Another thing that everyone knows now is that there are a lot of "illegal" Irish immigrants here— economic refugees. Starting with the 2007 Global Economic Rip Off (why not call it what it was?) the Republic of the south saw unemployment, heroin and emigration coming back, along with gentrification and a widening income gap. Sound familiar? So there are many mostly young Irish women and men who've come on tourist or student visas, but stay to work. False 'green cards' and social security cards are easy to get. Besides, these immigrants slip under Trump's Racist Radar because they are White English-speaking Europeans, not Latinos or Muslims.

Of the four Maze escapees in San Francisco, one was extradited back to the north of Ireland in 1996 and returned to prison, before being released less than two years later. He lives there today with his American wife and family. The remaining three were released to their homes in the San Francisco Bay Area in the late 1990s as legal wrangling continued.  In 2000 the British government announced that the extradition requests for them were being withdrawn as part of the 1998 Good Friday Agreement. However, in 2009, one of the men, who lived in Berkeley, had married a U.S. citizen and was freed by the courts to resume life at home, made the mistake of accompanying his wife on a trip to Mexico where one of her relatives had retired. Upon re-entering Texas, he was detained on an old passport issue and deported to the Republic of Ireland, where he must now stay. The remaining two have been living peaceful lives in the SF Bay Area for over 20 years.

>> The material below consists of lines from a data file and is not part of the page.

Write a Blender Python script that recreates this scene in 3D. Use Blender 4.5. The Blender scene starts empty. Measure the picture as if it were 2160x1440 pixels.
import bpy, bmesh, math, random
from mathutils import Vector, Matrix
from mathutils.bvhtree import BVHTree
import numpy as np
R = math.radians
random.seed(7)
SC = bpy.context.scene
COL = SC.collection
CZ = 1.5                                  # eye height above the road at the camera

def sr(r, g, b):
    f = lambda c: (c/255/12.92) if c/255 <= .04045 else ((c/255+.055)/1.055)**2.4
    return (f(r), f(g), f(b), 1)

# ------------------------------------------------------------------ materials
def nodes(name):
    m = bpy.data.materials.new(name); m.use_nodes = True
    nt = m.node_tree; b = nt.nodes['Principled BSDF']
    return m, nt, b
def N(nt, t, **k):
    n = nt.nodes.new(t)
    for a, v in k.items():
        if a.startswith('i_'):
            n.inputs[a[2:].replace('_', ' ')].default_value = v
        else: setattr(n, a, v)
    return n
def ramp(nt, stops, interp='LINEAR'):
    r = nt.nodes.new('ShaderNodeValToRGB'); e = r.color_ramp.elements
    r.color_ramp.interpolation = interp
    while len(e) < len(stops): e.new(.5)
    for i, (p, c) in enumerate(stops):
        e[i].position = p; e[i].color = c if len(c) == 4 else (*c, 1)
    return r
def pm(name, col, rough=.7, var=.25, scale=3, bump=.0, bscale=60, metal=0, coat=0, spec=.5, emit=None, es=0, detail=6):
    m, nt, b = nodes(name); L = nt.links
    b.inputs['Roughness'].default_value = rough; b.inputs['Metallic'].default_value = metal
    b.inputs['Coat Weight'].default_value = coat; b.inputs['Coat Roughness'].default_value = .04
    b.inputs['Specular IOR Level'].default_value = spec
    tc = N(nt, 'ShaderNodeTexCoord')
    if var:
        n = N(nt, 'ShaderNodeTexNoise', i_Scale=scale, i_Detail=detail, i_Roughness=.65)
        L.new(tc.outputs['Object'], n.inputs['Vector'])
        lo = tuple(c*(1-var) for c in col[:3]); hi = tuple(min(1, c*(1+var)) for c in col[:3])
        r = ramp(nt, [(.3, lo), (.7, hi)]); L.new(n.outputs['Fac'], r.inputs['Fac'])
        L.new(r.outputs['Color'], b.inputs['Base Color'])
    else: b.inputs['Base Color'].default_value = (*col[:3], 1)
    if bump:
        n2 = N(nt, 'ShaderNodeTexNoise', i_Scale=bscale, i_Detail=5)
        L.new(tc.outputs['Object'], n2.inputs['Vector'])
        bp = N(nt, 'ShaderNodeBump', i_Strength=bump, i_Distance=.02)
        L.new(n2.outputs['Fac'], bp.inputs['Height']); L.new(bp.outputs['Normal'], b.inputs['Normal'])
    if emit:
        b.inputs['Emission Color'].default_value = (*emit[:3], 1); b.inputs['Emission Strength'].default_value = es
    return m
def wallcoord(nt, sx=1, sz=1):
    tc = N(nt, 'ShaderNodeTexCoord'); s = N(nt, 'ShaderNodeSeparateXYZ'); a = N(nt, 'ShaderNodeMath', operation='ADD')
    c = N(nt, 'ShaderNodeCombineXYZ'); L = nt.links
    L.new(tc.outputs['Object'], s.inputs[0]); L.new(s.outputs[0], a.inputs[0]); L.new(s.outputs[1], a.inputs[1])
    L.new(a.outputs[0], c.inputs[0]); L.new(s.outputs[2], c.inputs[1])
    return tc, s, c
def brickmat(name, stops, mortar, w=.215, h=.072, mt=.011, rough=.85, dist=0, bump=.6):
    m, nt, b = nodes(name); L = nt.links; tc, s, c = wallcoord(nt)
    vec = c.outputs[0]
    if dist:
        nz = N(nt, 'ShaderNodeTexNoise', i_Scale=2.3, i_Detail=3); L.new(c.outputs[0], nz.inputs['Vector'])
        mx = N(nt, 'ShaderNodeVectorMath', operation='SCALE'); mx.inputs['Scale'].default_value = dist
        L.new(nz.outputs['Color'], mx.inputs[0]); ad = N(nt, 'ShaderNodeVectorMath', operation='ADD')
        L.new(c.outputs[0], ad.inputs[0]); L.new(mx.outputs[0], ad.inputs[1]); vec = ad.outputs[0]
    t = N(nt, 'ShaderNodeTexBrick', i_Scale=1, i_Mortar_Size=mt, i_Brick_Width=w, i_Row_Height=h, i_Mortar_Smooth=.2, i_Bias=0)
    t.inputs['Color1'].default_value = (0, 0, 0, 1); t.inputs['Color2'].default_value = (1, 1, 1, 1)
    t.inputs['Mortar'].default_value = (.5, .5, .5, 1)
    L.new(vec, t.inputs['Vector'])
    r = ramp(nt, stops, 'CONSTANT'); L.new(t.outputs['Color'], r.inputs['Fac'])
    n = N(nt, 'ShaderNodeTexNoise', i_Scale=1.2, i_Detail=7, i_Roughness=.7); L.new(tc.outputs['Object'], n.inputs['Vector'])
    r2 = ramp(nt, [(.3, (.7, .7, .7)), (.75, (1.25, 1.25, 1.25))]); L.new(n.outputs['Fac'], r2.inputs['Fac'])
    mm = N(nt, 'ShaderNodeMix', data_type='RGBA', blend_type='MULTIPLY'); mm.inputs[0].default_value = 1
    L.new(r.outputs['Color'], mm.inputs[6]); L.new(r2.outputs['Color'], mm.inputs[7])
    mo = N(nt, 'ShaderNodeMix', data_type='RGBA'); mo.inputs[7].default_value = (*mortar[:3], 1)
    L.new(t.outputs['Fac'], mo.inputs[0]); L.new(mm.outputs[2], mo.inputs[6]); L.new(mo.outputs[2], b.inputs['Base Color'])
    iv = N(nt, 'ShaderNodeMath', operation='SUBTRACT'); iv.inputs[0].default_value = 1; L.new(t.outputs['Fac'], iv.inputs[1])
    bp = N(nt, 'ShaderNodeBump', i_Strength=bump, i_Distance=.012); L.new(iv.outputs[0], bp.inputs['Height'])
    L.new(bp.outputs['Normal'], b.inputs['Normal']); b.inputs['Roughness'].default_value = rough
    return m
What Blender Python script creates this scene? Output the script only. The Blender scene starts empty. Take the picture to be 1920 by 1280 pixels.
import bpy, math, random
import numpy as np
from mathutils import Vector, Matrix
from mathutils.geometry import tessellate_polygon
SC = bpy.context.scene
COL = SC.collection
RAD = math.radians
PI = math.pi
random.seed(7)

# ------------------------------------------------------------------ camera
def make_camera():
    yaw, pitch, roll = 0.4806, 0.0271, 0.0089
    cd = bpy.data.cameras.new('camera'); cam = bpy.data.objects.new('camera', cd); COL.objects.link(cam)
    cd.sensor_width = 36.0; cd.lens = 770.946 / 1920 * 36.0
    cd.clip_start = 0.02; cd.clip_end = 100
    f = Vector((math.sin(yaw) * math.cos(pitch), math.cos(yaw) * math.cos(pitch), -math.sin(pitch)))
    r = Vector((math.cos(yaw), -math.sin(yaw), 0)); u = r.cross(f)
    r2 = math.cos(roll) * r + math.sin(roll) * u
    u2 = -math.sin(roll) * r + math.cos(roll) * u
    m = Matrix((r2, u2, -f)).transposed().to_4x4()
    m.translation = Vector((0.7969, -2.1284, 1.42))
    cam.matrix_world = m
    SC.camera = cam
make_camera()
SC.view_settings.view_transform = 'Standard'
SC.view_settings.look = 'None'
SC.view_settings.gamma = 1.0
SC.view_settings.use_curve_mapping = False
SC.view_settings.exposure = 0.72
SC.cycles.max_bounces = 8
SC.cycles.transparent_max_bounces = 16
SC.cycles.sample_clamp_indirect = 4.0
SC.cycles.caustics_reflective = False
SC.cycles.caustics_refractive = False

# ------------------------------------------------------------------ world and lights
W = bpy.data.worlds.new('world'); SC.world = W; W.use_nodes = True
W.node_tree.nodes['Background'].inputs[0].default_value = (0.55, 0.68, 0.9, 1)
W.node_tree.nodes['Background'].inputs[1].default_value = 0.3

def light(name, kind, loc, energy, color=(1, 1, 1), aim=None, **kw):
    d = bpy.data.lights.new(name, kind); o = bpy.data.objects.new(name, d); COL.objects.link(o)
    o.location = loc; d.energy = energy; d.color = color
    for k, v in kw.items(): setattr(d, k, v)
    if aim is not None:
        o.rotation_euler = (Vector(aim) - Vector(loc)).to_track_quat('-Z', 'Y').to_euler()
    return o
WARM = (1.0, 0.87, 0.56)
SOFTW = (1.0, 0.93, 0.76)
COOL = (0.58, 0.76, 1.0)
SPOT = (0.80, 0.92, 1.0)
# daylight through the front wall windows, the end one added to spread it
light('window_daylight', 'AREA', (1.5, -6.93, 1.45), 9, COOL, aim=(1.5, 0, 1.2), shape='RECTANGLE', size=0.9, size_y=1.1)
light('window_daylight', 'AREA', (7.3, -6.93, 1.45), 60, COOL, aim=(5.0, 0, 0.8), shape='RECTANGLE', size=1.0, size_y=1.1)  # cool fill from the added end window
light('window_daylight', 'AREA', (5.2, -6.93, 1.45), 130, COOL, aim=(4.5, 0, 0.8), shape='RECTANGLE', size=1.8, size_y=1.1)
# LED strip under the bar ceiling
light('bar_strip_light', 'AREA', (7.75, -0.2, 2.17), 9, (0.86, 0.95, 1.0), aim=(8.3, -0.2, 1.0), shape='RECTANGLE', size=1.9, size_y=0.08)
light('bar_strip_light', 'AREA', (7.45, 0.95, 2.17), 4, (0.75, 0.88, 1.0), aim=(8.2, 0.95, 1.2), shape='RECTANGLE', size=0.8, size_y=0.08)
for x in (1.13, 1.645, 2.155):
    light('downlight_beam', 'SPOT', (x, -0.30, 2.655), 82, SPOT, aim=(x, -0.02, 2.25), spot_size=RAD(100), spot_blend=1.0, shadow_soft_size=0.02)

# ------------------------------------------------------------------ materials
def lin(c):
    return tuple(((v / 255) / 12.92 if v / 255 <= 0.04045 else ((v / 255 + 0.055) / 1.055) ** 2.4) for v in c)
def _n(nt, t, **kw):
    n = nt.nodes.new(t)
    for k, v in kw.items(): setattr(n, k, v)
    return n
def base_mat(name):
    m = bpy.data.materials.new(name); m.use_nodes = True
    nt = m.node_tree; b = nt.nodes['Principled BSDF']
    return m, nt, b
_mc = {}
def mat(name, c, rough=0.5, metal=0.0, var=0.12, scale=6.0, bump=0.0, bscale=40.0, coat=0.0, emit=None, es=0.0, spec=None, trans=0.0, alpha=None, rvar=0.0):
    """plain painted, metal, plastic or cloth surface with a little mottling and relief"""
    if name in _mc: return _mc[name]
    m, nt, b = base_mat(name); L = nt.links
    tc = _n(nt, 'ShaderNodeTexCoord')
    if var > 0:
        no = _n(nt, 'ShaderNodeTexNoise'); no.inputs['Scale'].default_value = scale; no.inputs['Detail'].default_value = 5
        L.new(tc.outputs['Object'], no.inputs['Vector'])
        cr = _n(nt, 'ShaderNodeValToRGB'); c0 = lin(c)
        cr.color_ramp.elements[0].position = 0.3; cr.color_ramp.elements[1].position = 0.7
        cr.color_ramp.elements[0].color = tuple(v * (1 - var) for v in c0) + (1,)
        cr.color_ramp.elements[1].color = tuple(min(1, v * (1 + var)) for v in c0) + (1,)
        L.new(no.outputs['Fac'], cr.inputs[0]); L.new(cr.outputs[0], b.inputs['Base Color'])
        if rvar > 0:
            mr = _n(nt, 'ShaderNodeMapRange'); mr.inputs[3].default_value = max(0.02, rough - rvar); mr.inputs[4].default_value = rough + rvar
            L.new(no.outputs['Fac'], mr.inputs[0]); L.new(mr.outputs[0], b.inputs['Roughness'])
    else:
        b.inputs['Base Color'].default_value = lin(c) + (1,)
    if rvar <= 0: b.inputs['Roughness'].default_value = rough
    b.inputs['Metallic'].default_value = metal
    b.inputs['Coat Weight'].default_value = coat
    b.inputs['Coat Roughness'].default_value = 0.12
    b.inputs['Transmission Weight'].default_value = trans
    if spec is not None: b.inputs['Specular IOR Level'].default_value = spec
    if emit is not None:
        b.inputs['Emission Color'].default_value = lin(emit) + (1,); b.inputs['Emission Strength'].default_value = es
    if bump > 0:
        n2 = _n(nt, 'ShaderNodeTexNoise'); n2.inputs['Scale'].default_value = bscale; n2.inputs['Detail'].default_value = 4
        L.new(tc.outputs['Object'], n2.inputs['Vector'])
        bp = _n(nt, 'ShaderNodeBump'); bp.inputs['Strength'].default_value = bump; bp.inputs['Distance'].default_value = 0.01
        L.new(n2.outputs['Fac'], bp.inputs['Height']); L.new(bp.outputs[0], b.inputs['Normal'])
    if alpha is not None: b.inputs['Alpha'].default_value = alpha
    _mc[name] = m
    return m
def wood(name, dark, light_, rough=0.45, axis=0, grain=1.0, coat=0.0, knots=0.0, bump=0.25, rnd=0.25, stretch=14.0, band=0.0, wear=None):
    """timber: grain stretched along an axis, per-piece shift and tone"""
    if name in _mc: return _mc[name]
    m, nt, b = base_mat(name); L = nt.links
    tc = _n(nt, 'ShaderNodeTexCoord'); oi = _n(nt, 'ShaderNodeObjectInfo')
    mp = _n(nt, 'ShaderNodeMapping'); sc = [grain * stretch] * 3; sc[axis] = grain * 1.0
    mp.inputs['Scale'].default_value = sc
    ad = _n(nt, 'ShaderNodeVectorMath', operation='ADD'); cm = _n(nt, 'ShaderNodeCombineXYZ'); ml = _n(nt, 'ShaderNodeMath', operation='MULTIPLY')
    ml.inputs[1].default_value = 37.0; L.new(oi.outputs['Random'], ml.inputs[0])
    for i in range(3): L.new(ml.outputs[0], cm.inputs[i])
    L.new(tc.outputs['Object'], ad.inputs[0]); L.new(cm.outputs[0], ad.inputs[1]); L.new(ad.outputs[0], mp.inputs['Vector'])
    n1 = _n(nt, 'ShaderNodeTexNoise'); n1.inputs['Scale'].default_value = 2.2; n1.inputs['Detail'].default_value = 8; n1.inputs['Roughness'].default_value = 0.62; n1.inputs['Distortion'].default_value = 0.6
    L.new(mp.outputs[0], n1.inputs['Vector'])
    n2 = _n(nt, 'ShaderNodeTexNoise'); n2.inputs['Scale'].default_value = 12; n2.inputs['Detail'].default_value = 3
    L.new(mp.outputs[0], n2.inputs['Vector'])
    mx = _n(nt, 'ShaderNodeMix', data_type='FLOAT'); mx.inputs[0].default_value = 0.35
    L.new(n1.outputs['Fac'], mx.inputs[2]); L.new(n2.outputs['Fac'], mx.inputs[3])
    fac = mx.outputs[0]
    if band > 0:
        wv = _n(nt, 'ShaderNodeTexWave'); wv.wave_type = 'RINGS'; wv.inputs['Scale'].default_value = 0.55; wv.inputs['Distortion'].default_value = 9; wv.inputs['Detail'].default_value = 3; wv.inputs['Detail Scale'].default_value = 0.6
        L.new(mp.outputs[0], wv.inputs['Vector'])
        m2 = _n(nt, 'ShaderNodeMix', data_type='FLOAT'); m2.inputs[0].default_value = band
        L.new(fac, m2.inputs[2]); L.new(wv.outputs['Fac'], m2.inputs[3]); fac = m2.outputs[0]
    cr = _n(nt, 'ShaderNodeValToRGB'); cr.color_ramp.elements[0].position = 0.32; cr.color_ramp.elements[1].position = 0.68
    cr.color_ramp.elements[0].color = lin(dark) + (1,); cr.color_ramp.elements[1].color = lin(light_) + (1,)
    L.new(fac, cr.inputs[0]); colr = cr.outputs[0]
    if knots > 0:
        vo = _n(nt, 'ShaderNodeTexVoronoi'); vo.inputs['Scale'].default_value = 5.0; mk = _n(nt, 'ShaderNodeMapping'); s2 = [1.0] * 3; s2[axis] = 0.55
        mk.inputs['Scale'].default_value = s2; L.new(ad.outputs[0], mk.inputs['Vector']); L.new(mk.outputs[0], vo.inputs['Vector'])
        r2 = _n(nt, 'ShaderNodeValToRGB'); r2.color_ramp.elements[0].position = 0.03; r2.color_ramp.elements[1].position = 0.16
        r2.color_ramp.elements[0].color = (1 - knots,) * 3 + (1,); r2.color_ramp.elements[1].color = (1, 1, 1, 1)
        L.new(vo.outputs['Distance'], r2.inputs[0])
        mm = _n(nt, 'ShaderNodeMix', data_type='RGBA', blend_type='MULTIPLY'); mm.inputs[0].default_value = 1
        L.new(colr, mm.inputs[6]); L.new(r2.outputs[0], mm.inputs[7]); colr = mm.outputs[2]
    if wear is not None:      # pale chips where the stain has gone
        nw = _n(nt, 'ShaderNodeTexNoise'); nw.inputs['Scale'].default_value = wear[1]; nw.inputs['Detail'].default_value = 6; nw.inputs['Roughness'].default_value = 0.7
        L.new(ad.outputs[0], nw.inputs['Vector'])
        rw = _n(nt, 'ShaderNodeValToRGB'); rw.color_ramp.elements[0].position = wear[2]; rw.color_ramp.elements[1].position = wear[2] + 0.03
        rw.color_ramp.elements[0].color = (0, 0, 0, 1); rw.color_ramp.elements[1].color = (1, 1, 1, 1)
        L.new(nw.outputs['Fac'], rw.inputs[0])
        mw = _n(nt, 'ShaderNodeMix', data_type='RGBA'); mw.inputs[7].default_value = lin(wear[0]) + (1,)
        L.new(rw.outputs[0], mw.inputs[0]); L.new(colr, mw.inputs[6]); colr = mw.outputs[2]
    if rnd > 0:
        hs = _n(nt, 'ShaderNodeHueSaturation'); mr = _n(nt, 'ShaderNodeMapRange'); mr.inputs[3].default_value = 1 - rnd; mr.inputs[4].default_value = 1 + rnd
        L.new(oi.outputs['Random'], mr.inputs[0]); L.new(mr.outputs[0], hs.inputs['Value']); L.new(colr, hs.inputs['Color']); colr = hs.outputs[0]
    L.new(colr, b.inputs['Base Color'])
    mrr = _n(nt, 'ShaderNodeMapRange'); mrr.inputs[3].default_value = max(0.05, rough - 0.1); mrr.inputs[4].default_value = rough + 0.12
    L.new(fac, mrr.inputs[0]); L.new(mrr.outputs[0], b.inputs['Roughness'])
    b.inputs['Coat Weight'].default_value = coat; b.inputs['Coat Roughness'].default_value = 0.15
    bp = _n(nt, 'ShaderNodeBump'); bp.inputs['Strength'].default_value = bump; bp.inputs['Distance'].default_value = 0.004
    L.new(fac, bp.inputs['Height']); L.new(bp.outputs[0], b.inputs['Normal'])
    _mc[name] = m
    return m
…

"Maze" focuses almost exclusively on an actual prisoner, Larry Marley, who was one of the masterminds behind the 1983 break. None of the H-Block 4 that San Franciscans know are identified in the film. The epilogue tells us that Marley was released from prison, but murdered in his home by a Loyalist (pro-UK) death squad. Though it is a gripping story and detail is exhaustive, the film might be a weak draw for those not familiar with, or engaged in, the political landscape of the modern Irish struggle. It has however, stirred a lot of interest - and controversy - in Ireland and Britain. True to actual events, the epilogue says that many of the prisoners were apprehended within two days, and fully half within two years of the breakout. Nineteen went on trial over the death of a Maze prison guard, who had been stabbed, but had died of coronary failure during the escape. The judge acquitted all nineteen as he could not correlate the stabbing to the heart attack.

Of the remaining prisoners on the lam, several died or were killed, and still others were apprehended over the years in various countries and jailed—to be set free later. However, some were arrested, but not charged nor re-imprisoned. Two of the 38 have never been caught and are still at large and free to this day.

Billed as "an amazing true story" of " the biggest prison escape in Europe since World War II" the film and the event itself serve as a history lesson for San Francisco and California. Since 1985, this has been a Sanctuary City and as of last year California is now a Sanctuary State, both Trump nemeses. A safe haven for many who deserve protection and political asylum—including the Irish.